AllCaps recalculates steel, resin, aluminum, energy, and freight pass-through formulas against published indexes and supplier invoices.
Green means the index month, base, cap, surcharge, and rebate all reconcile.
Raw material contracts often use published indexes, base prices, lag periods, and surcharges. A small formula error multiplied across volume becomes real money.
Verify supplier price changes against the exact index formula.
Track surcharge and rebate effects by facility and production period.
See where take-or-pay or volume tiers are creating recoverable credits.
The supplier invoice usually shows a price. It rarely proves the price was computed from the right index publication, month lag, and cap.

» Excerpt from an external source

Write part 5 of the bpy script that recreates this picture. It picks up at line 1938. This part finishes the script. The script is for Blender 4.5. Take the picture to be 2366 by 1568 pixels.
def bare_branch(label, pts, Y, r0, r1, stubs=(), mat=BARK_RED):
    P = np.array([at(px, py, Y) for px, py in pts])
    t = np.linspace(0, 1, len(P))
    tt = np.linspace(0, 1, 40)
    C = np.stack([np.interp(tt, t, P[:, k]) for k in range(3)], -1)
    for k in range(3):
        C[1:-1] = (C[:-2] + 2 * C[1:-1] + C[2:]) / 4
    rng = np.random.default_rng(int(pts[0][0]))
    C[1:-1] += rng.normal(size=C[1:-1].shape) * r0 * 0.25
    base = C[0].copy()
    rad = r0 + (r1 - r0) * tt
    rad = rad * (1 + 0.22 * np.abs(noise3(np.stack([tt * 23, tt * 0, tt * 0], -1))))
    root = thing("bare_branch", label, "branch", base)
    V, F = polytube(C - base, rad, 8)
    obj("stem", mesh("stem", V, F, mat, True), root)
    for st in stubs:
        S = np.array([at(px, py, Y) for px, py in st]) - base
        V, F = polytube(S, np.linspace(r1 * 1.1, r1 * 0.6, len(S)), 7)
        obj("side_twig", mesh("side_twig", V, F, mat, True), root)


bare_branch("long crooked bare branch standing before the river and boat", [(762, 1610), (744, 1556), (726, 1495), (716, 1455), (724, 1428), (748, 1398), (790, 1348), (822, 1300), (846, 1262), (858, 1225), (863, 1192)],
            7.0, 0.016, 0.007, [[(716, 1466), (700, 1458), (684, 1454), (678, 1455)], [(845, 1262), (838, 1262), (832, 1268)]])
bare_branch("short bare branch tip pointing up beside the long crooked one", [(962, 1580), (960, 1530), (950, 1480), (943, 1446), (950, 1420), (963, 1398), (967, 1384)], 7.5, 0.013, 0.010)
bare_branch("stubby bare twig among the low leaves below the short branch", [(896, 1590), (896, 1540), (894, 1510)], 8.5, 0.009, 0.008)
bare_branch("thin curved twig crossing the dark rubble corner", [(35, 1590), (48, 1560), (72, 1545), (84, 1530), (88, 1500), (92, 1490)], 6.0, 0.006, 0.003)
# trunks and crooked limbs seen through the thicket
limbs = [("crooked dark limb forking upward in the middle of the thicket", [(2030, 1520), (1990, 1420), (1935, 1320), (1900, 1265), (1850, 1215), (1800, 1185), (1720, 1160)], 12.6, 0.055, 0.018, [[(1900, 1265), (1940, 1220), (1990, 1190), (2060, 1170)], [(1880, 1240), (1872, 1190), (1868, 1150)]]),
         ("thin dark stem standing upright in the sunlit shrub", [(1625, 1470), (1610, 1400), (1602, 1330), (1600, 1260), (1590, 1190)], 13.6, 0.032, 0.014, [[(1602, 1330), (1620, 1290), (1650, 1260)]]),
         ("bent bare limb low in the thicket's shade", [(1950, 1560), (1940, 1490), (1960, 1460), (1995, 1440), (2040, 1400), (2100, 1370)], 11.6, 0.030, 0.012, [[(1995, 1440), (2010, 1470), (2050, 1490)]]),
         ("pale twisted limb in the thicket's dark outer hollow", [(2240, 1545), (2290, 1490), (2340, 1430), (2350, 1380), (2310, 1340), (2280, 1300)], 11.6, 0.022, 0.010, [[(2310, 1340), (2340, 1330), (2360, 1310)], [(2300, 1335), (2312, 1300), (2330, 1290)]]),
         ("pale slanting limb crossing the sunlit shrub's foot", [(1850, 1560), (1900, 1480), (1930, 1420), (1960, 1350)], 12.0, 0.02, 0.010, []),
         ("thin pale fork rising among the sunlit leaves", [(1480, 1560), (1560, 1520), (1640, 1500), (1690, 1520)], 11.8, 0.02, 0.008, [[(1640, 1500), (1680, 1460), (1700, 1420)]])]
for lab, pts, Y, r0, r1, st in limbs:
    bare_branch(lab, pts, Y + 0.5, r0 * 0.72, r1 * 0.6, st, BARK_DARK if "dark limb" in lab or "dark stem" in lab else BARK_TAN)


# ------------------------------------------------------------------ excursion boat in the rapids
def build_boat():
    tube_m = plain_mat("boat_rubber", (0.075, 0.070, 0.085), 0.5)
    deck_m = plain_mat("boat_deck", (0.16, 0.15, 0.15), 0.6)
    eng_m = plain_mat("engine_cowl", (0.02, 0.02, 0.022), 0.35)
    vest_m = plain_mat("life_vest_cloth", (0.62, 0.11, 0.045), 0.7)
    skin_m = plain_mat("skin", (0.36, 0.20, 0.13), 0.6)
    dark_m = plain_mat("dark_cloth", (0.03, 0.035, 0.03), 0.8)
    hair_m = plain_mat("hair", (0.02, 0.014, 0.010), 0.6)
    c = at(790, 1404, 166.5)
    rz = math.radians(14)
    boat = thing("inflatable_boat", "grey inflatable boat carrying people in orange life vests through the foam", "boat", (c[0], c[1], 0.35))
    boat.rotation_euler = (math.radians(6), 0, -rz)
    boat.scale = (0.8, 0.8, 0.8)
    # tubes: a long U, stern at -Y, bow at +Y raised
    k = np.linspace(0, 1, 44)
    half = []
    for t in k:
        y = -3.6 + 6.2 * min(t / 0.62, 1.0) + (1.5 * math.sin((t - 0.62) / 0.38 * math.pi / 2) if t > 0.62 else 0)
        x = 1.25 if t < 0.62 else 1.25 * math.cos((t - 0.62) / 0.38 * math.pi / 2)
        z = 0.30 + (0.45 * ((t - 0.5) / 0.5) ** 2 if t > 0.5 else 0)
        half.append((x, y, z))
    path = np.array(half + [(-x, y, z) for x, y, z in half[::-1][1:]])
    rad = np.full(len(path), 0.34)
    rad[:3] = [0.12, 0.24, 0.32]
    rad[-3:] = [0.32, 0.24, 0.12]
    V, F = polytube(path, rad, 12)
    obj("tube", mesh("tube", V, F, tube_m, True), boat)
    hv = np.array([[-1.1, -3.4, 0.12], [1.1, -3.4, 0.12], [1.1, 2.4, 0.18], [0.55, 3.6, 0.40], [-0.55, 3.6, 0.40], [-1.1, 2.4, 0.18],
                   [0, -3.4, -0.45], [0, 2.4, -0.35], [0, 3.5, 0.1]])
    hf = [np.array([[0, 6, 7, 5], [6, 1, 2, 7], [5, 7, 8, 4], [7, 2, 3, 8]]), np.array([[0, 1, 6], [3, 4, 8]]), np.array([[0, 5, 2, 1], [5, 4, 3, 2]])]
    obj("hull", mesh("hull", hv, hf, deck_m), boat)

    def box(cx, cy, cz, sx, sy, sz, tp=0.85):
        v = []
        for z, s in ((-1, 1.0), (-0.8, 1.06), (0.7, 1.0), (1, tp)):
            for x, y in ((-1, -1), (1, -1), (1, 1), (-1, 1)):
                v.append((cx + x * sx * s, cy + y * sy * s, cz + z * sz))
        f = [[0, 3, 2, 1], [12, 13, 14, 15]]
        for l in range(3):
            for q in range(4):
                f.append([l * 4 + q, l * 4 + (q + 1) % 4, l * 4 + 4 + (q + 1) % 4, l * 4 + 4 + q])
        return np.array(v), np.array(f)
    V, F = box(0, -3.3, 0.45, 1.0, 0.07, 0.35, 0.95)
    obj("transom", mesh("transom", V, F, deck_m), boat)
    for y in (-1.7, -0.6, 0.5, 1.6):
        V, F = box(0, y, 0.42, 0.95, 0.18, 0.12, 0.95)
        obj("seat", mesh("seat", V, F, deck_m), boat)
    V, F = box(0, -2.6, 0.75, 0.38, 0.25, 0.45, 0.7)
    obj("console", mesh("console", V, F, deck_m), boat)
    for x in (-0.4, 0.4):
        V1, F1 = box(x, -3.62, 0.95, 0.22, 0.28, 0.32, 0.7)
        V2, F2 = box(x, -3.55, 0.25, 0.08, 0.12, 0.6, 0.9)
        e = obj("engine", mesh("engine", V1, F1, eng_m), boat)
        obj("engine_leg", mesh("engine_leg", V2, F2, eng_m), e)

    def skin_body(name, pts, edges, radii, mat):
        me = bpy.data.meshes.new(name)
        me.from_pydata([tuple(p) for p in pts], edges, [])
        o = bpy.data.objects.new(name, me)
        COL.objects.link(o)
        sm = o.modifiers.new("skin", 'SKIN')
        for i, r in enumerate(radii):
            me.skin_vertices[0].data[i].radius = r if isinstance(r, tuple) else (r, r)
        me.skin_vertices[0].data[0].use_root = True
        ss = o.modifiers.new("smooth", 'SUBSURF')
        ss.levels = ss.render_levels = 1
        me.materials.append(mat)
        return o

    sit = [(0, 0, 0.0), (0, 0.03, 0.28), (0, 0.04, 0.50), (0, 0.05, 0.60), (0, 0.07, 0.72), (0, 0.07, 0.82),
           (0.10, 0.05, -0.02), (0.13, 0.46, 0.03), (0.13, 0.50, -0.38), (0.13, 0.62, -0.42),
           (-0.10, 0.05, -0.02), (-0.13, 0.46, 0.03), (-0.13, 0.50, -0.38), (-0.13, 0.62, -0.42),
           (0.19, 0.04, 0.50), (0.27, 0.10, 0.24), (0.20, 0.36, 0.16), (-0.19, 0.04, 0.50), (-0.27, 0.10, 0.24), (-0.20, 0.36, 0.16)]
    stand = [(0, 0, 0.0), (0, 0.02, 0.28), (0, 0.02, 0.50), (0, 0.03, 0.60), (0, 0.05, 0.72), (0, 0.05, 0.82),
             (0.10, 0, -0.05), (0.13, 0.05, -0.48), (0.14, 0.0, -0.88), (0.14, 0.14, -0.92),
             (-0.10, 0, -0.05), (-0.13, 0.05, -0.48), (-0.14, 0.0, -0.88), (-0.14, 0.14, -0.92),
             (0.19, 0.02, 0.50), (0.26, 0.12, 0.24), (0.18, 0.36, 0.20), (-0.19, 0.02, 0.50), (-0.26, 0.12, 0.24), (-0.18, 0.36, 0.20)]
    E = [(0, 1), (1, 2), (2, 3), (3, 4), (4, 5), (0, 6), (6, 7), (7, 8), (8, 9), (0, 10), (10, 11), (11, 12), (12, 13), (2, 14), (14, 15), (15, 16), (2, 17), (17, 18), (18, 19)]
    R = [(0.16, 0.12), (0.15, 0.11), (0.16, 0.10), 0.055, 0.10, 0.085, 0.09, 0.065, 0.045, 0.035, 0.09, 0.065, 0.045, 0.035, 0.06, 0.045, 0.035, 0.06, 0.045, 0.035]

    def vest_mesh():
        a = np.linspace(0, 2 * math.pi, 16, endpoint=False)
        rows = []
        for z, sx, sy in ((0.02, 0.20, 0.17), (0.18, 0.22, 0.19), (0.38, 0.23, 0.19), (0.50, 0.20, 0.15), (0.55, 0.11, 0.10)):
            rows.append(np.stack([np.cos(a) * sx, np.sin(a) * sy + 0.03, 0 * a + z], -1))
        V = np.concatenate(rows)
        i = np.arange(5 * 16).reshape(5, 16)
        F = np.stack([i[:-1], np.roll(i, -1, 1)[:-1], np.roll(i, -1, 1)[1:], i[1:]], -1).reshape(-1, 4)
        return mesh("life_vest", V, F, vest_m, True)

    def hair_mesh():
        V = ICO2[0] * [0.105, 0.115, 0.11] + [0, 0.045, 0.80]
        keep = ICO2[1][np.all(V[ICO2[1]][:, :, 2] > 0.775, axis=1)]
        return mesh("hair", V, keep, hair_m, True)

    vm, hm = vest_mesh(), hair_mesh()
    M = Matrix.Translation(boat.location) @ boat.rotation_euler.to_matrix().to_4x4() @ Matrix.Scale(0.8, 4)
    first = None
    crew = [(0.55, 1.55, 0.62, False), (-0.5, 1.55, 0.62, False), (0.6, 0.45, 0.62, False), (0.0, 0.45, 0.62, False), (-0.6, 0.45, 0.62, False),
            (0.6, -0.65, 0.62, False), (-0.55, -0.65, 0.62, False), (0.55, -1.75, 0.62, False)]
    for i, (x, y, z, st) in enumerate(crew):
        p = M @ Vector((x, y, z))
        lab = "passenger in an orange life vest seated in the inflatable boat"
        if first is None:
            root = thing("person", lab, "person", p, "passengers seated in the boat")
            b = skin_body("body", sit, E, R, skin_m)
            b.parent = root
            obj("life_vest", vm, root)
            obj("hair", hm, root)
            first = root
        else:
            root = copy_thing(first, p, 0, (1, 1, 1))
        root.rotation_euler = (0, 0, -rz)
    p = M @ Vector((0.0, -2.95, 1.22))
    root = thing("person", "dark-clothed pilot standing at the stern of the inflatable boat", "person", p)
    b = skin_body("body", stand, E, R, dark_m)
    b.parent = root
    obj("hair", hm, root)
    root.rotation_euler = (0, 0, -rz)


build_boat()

AllCaps turns the clause into a repeatable calculation and compares expected unit price to billed unit price.
Index-linked contracts are not market spot buys. The contract defines the reference, the lag, and the pass-through.
A documented exception gives procurement a clean basis for credit recovery.
The material price adjustment shall be calculated using the average published index for the prior calendar quarter and applied to shipments in the following quarter.
Steel, resin, aluminum, chemicals, and packaging each carry their own formula language.
The roll-up shows which inputs are clean and where supplier billing has moved outside the contract.
We turn the economic terms in the raw materials supply agreement into rules: rates, thresholds, caps, credits, formulas, and exceptions.
Invoices, statements, usage files, claim data, settlement reports, and performance records run against those rules as they arrive.
Green means in line. Anything else is surfaced with the clause, calculation, period, and counterparty-ready support.
We encode the index formula, lag, base, caps, surcharge rules, tier thresholds, and rebate mechanics, then recalculate every invoice period.